SMRs and AMRs

Thursday, March 12, 2015

Official Raises Doubts on Confession in Nemtsov Case

Photo: Zaur S. Dadayev, center, who is charged in the death of Boris Y. Nemtsov, on Sunday in Moscow. Credit Maxim Shemetov/Reuters.
By NEIL MacFARQUHAR, NYT
MARCH 11, 2015

MOSCOW — A member of the Kremlin’s advisory council on human rights said on Wednesday that the main suspect in the shooting death of a high-profile opposition figure was most likely forced to confess under duress, and that his two cousins in detention had been tortured.
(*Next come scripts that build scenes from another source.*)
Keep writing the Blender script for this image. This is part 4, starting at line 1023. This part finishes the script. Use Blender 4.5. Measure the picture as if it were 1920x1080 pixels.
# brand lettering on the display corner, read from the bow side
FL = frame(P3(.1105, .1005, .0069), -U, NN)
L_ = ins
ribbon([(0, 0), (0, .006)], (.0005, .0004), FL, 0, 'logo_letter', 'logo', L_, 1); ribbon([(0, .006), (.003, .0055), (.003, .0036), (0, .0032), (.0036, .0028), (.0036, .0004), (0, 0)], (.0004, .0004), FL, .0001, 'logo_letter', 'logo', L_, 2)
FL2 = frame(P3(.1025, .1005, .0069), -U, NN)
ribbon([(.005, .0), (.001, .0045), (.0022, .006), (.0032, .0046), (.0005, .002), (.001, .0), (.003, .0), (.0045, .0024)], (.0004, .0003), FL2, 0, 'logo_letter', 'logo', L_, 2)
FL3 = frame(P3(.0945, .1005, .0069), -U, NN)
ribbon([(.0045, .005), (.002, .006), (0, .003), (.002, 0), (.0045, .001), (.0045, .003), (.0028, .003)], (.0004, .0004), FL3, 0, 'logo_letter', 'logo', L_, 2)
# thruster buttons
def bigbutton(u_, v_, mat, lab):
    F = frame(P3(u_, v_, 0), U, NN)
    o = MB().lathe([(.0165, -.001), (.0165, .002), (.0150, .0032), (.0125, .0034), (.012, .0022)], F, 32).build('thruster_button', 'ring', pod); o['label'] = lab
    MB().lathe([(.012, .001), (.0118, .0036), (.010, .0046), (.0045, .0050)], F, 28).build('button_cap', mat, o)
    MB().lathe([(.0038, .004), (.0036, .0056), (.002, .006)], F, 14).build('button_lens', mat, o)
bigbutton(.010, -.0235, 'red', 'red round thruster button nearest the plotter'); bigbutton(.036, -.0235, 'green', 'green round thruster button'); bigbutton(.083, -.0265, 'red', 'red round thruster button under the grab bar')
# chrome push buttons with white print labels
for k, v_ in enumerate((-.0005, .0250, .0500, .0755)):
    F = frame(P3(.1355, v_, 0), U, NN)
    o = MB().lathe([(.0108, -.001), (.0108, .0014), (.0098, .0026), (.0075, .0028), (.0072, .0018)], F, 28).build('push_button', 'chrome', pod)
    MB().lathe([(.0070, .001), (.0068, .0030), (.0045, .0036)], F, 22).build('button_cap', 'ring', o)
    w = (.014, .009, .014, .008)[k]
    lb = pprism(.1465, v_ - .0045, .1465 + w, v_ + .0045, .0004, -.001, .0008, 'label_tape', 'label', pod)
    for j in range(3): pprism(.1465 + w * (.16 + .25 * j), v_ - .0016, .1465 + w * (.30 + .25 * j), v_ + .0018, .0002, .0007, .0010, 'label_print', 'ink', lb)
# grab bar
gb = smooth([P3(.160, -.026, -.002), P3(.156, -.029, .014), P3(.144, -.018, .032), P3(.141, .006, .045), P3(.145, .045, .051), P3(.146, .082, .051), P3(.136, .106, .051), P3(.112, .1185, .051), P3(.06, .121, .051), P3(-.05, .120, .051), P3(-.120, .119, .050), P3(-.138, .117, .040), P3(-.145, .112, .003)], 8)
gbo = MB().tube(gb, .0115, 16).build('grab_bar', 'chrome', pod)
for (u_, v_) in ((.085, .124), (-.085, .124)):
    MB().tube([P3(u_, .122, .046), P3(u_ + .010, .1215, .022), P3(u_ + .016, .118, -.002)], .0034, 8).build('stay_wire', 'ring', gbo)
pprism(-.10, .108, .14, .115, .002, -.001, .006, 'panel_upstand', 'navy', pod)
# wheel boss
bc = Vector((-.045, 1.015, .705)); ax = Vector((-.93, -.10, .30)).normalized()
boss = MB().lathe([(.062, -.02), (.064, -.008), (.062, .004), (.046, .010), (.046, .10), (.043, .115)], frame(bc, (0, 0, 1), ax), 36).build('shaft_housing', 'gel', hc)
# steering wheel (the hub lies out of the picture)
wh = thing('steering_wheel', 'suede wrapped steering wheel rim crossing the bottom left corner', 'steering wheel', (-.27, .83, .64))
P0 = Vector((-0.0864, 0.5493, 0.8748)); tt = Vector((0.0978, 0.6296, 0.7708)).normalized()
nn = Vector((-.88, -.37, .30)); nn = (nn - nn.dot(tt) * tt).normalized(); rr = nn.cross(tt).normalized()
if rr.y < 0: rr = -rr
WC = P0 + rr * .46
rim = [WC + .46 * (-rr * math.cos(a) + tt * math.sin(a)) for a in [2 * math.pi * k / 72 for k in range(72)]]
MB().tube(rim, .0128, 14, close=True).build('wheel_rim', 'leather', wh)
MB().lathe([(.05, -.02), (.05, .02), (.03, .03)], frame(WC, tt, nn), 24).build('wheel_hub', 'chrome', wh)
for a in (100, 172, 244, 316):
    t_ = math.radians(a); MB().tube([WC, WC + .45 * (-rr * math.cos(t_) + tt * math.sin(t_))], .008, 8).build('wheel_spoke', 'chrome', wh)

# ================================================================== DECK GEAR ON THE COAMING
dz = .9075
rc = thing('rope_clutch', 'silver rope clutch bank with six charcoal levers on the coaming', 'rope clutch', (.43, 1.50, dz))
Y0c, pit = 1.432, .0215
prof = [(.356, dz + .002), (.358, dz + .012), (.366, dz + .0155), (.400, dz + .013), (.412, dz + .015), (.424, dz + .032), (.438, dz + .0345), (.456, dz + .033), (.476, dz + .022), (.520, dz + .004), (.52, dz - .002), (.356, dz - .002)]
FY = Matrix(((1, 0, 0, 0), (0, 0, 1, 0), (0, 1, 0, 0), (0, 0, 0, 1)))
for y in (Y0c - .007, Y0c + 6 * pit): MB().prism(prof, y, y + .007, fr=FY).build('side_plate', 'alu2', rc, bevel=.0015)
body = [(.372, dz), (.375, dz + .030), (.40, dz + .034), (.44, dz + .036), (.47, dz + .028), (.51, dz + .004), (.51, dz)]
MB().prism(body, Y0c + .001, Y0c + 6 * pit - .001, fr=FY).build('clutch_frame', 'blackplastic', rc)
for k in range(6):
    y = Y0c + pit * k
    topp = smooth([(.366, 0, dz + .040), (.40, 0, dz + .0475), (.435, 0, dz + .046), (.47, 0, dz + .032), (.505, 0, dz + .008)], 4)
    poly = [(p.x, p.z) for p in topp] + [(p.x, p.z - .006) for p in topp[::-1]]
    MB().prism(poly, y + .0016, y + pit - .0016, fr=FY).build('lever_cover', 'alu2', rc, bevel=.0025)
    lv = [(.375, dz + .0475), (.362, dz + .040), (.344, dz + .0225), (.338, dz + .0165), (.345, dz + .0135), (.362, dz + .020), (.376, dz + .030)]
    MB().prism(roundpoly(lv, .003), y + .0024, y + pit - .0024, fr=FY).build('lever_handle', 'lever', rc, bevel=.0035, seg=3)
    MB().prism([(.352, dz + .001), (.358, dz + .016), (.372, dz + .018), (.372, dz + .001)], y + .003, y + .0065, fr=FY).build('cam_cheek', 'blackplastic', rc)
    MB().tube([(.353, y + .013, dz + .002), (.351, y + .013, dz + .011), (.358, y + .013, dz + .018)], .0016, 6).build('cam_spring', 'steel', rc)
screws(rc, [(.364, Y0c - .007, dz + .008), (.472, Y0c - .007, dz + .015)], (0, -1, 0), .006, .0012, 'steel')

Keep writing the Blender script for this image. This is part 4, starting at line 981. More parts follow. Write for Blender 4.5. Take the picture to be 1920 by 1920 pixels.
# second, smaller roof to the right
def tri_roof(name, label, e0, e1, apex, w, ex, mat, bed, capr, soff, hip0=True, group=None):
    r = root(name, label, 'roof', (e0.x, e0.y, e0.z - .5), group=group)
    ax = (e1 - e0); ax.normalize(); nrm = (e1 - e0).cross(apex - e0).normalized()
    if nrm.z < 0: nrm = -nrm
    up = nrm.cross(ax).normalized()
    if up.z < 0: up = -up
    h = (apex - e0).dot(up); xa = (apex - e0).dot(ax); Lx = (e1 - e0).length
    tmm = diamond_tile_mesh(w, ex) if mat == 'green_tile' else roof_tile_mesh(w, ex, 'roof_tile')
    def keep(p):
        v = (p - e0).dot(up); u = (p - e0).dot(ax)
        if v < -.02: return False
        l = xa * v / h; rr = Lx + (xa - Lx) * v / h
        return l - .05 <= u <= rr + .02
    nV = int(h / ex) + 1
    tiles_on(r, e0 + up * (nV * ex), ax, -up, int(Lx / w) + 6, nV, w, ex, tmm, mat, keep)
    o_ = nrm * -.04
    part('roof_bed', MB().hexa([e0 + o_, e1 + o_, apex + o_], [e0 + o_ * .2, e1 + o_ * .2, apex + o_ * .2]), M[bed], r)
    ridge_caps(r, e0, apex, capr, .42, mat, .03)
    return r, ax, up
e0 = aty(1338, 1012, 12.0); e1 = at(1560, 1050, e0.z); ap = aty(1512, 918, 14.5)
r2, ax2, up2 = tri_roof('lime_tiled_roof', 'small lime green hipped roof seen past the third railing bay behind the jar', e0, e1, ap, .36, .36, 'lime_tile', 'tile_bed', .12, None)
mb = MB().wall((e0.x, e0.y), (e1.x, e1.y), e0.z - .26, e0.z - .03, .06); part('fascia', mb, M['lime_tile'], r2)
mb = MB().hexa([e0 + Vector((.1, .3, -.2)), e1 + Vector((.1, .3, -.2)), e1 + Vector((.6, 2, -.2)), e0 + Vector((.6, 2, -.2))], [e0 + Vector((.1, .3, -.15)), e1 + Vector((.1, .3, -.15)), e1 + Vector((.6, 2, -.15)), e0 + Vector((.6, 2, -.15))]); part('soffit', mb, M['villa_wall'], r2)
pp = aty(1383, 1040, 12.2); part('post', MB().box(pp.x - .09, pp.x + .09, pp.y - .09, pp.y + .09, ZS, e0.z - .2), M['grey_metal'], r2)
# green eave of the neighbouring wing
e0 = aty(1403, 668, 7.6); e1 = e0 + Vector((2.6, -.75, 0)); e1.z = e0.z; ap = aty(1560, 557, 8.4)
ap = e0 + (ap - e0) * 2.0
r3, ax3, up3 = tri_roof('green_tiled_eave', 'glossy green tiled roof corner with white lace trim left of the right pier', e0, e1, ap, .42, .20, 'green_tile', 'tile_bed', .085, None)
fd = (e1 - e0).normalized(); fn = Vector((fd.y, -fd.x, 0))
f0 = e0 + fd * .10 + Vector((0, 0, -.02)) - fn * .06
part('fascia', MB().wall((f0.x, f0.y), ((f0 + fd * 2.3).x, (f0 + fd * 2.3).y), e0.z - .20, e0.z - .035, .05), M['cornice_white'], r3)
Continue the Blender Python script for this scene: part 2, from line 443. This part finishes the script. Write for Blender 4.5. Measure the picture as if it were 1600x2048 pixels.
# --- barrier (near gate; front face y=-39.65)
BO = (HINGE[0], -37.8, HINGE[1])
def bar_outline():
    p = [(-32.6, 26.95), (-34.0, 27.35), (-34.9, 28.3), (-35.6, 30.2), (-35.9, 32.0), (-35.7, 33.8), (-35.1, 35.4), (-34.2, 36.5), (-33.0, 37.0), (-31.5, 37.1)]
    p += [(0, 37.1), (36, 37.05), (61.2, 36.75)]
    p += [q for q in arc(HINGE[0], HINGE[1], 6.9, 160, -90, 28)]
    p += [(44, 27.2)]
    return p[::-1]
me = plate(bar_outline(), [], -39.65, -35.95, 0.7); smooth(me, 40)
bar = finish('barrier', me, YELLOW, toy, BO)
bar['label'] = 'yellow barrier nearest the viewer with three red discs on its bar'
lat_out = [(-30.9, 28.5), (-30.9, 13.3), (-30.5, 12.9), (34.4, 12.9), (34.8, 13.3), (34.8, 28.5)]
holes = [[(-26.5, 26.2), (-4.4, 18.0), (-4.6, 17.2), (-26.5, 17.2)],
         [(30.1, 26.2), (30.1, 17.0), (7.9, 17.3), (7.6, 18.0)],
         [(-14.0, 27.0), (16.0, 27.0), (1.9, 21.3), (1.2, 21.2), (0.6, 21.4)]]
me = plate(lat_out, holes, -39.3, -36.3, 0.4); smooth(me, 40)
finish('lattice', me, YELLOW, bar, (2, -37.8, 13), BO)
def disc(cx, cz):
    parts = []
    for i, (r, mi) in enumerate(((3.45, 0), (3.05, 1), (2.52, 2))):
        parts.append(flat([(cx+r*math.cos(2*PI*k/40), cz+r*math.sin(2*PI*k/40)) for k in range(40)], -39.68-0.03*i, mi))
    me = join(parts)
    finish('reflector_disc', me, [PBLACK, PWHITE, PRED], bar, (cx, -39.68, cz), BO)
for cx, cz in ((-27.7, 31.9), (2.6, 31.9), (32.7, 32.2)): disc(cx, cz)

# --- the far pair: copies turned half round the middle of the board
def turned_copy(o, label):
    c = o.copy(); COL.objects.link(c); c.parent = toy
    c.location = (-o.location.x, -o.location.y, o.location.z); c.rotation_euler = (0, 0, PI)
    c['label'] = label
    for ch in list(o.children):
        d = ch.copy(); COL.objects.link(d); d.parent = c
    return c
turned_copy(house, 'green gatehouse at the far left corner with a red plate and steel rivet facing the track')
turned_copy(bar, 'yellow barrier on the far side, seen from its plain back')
After visiting the three Chechens, who were among five suspects imprisoned on Sunday in Lefortovo Prison in Moscow, Andrei Babushkin, a rights activist, said that the men had suffered multiple injuries after their arrest.

In a summary of the visit posted on the council’s website, Mr. Babushkin also reported that another man arrested at the same time as Zaur S. Dadayev, the main suspect, had disappeared and said that he had asked Russia’s top law enforcement agency to account for his whereabouts.

The 40-member presidential council — officially the Council Under the President of the Russian Federation for the Development of Civil Society and Human Rights — has a reputation for a certain degree of independence and a real interest in some human rights issues like the treatment of prisoners. Not all members sign every statement, but rights experts said overall committee members do serious, trusted work.

The report caused an immediate stir in the Russian government. The Investigative Committee, which is responsible for looking into the Feb. 27 killing of the opposition figure, Boris Y. Nemtsov, near the Kremlin, accused Mr. Babushkin and Eva Merkacheva, another rights official, of violating the law.